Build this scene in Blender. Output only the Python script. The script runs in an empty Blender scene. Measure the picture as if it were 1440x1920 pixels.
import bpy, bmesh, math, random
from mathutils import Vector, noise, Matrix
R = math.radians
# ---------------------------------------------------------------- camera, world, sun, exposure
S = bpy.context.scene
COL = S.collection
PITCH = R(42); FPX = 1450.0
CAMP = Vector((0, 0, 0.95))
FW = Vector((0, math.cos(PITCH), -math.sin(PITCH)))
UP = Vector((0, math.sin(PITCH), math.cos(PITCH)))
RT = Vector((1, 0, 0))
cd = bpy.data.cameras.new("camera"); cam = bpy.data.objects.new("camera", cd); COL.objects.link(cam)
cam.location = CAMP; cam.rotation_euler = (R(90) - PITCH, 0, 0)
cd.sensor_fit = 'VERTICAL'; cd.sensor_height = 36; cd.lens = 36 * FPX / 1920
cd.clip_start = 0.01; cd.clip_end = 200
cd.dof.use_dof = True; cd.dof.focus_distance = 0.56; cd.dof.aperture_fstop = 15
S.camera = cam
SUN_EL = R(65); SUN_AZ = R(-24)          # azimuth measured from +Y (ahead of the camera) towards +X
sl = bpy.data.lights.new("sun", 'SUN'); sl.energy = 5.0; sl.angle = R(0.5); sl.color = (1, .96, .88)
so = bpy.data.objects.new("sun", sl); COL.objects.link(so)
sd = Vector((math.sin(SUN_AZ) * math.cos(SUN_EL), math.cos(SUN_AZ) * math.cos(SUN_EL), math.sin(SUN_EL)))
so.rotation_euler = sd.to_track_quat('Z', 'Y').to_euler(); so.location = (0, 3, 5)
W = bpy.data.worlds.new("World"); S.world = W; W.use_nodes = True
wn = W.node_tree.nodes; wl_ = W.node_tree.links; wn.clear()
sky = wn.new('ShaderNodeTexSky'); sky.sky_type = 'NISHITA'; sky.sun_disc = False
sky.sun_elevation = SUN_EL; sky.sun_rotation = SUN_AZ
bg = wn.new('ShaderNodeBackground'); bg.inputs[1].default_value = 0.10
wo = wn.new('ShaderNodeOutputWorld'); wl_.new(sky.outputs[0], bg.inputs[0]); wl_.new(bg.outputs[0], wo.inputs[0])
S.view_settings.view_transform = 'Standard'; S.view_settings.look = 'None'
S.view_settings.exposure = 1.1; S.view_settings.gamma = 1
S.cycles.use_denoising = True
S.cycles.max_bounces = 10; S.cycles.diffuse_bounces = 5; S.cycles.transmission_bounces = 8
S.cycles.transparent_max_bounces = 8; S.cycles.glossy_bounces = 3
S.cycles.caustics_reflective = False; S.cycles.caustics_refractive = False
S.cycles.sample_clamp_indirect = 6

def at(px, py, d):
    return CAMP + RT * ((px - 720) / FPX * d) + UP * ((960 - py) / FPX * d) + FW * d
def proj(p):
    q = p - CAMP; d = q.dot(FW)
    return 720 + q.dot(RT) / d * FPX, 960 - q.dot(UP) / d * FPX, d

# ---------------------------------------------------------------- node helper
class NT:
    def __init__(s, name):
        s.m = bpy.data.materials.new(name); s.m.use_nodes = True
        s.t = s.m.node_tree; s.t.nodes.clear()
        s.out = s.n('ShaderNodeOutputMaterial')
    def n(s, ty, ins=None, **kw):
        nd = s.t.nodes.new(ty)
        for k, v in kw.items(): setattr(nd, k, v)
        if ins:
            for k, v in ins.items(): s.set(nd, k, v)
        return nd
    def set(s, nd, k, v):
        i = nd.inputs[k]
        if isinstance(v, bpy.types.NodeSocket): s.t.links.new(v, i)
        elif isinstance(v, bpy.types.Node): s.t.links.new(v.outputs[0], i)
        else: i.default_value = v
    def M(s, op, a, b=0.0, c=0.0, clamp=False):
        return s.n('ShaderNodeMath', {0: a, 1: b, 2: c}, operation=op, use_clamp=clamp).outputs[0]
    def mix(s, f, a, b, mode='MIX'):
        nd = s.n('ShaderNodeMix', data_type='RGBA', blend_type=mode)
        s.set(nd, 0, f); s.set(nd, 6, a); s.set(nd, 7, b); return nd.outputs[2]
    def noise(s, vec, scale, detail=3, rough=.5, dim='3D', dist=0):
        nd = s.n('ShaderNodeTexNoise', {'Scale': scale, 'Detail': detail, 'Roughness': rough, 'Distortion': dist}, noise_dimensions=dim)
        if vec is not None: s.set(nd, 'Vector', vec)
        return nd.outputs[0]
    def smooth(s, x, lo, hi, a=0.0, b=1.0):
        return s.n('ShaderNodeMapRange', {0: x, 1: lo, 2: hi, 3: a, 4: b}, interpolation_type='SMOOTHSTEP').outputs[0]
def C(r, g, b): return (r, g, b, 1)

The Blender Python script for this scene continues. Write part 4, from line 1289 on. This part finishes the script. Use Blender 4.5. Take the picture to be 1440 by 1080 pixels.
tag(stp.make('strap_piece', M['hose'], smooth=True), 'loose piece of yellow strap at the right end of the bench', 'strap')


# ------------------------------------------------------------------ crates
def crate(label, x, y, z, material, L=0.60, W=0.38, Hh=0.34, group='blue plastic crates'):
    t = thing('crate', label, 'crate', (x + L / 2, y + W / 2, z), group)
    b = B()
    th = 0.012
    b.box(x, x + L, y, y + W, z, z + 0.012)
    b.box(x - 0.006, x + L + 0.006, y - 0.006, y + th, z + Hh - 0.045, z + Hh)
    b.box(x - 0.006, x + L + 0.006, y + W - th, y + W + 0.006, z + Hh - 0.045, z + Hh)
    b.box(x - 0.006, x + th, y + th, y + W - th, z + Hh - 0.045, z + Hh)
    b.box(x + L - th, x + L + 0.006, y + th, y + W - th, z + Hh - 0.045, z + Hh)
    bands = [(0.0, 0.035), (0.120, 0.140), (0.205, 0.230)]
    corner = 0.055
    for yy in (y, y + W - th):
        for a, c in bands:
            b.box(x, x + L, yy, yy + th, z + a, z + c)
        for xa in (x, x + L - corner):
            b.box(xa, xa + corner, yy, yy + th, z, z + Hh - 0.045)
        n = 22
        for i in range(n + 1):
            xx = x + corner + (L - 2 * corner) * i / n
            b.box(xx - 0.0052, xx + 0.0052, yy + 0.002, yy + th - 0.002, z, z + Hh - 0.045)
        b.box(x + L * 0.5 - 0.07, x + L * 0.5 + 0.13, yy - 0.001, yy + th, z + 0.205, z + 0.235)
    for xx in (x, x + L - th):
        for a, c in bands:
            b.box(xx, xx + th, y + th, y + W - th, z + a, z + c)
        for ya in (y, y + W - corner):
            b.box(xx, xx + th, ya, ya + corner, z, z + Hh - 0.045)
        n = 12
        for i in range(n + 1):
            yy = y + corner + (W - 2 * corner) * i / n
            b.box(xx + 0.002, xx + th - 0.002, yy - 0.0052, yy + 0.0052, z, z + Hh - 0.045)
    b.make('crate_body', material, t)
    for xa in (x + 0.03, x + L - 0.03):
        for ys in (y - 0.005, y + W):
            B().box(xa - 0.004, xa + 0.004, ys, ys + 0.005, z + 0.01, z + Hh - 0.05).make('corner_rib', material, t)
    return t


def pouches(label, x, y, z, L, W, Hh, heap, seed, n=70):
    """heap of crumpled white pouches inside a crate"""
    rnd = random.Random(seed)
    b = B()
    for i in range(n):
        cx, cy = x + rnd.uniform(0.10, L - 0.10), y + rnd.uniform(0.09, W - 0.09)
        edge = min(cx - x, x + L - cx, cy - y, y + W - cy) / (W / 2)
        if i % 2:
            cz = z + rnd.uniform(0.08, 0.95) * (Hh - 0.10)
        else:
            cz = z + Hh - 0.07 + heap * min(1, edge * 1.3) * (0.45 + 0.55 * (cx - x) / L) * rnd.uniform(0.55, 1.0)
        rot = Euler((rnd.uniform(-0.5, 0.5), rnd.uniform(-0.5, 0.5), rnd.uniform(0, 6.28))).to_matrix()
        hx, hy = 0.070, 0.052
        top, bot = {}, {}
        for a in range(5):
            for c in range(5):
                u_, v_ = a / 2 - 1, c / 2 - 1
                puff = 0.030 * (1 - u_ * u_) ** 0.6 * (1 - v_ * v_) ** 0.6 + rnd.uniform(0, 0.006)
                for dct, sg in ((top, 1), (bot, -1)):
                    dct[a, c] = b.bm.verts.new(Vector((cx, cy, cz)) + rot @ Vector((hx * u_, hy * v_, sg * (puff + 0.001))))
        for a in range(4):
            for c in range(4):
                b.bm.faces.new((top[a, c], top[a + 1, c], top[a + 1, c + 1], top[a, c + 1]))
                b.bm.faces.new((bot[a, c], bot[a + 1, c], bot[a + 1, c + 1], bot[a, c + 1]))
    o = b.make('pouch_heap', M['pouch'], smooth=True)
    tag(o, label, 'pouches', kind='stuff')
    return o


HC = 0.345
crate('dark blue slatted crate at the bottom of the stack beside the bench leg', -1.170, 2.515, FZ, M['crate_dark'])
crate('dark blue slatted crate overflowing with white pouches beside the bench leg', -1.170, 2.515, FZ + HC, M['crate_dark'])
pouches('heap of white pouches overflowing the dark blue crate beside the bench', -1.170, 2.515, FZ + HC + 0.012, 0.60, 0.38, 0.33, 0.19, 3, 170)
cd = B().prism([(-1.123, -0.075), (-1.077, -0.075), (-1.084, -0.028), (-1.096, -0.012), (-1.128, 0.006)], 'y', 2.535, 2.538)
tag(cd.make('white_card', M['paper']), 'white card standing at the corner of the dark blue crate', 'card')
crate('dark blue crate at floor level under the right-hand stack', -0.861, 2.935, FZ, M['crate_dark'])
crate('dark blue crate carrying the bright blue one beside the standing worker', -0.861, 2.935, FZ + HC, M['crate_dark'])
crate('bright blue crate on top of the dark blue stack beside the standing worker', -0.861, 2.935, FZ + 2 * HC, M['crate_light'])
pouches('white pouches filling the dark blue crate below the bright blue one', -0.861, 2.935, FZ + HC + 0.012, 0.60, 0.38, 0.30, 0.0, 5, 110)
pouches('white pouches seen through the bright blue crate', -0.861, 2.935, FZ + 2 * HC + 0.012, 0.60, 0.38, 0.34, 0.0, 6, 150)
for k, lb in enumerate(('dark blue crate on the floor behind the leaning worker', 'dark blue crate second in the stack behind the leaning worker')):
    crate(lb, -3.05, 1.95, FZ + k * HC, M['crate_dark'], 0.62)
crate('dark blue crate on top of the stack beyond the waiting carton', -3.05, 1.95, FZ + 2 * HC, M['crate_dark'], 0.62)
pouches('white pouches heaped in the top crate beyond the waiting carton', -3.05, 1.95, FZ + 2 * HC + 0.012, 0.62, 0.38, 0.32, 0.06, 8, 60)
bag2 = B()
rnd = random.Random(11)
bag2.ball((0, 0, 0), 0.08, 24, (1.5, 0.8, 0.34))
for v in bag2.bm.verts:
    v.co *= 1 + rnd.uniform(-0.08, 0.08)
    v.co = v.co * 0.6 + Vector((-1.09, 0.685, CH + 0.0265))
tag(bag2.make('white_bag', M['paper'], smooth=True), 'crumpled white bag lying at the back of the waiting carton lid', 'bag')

Work to be completed:
Take the listing above and repeat exactly the lines from the one containing "The Blender Python" through the one containing "tag(stp.make('strap_piece', M['hose'], smooth=True), 'loose", both included.

Problem solution:
The Blender Python script for this scene continues. Write part 4, from line 1289 on. This part finishes the script. Use Blender 4.5. Take the picture to be 1440 by 1080 pixels.
tag(stp.make('strap_piece', M['hose'], smooth=True), 'loose piece of yellow strap at the right end of the bench', 'strap')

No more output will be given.